At the same time, those of us at healthy Green find ourselves inexorably drawn toward the Great Leap into the Second Tier.  But until we apply Green’s abundant compassion toward the tough work of Shadow integration, the transcendence will remain a tantalizing possibility.

And all of this has to occur in a world roiling from the travails in the Right Hand quadrants as the leading edge of the global political economy moves deeper into the Information Age.  So many of our challenges are a direct result of this shift, as many of us try to defend the old ways from collapse while others push the new economy with wild abandon. 

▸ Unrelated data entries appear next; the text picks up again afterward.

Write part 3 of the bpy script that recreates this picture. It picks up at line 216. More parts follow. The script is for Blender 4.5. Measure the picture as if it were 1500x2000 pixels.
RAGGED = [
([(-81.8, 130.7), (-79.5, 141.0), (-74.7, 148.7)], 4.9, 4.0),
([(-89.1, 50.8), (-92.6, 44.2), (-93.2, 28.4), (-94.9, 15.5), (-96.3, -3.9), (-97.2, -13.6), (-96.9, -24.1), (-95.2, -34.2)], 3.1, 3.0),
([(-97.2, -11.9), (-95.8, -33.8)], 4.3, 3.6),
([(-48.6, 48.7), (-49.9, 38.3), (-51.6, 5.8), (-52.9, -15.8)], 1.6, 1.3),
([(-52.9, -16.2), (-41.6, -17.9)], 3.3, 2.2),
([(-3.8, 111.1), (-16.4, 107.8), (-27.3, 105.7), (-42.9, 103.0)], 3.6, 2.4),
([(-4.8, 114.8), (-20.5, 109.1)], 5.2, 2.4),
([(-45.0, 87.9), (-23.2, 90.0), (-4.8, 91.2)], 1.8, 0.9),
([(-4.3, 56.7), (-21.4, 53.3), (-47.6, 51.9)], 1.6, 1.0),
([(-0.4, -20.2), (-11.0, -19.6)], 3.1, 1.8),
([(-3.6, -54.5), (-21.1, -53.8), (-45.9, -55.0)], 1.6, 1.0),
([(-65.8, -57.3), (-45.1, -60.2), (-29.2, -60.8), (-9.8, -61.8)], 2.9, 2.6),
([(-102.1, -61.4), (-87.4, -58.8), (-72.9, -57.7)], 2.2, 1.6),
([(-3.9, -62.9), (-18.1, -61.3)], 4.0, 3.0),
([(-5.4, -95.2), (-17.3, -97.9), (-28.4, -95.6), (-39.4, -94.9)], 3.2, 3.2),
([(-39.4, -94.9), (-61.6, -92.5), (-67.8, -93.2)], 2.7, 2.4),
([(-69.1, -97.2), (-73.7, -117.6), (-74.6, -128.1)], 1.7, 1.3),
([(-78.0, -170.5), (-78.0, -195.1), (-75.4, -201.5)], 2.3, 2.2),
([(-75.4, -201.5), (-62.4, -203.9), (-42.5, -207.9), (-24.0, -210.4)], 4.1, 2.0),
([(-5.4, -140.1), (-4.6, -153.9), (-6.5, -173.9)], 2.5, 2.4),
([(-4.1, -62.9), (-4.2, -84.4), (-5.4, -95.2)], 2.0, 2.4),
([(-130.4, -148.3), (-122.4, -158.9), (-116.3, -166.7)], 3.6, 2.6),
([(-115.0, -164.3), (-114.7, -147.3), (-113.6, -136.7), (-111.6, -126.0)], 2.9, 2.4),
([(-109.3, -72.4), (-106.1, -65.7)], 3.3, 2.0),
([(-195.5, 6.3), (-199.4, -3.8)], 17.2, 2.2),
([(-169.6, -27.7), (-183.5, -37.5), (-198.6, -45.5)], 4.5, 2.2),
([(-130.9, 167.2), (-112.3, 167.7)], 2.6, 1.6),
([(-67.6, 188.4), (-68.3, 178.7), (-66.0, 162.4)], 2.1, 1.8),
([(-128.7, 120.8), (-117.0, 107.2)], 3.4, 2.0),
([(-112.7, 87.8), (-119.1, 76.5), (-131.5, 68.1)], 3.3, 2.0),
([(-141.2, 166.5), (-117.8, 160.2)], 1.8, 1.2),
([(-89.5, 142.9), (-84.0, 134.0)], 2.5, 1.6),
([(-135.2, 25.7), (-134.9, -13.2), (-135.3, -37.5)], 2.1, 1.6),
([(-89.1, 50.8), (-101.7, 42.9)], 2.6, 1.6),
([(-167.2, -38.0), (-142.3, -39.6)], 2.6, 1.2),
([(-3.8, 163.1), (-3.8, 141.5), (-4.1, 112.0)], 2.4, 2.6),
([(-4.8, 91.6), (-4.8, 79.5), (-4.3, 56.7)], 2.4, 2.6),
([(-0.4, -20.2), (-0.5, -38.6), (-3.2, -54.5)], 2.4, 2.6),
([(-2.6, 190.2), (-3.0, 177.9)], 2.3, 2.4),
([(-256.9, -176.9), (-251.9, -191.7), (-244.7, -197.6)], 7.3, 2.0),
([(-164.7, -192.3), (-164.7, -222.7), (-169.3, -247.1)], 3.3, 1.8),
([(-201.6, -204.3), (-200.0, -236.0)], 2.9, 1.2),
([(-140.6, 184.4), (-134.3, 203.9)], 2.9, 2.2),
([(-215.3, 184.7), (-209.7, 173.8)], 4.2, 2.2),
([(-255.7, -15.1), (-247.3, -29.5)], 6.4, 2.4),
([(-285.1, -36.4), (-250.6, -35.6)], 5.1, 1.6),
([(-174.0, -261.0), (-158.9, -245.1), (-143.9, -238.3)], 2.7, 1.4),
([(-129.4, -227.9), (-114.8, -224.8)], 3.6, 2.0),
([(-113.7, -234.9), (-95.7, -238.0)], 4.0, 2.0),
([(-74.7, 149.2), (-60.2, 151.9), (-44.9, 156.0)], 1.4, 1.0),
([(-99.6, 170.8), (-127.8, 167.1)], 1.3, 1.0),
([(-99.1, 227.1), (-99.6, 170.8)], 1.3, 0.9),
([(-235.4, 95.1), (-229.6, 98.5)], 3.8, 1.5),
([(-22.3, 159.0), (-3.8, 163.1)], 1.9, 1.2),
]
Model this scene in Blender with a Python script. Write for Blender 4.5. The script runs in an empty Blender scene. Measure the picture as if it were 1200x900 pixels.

I think it’s difficult for us collectively to deal with what appears to be expanding chaos.  We have no models from the future, as it were, upon which to depend for guidance.  Instead we are cursed with only our past experience upon which to draw conclusions and from which to devise plans of action.  Worse, even when we have powerful insights about new and better ways of dealing with the emerging world, we are immediately beset by doubts about their viability.

This is why turning to small groups makes sense.  In these groups—or salons, if you prefer—we can test out various theories, insights, and conclusions based on experience with others of like passion.  We won’t do this to create a movement or to generate Second Tier consciousness; Spirit has that work well in hand.

We’ll do it to accelerate our own awareness, for when we look into the highly polished mirror of our friends and colleagues with great curiosity and commitment to refrain from judgment, we will start to encounter our Shadows, and on the other side of that startling and scary activity we will come to know the gift we are each bringing to the work.

And once we are conscious of these gifts in willing accountability for their being given to our chosen group, true acceleration becomes a real possibility.

The trimetetic turbulence will be with us for a long time, but the good news is that we will never experience quadrimemetic wars, for the next wave of consciousness has no ax to grind with anything or anyone in the First Tier.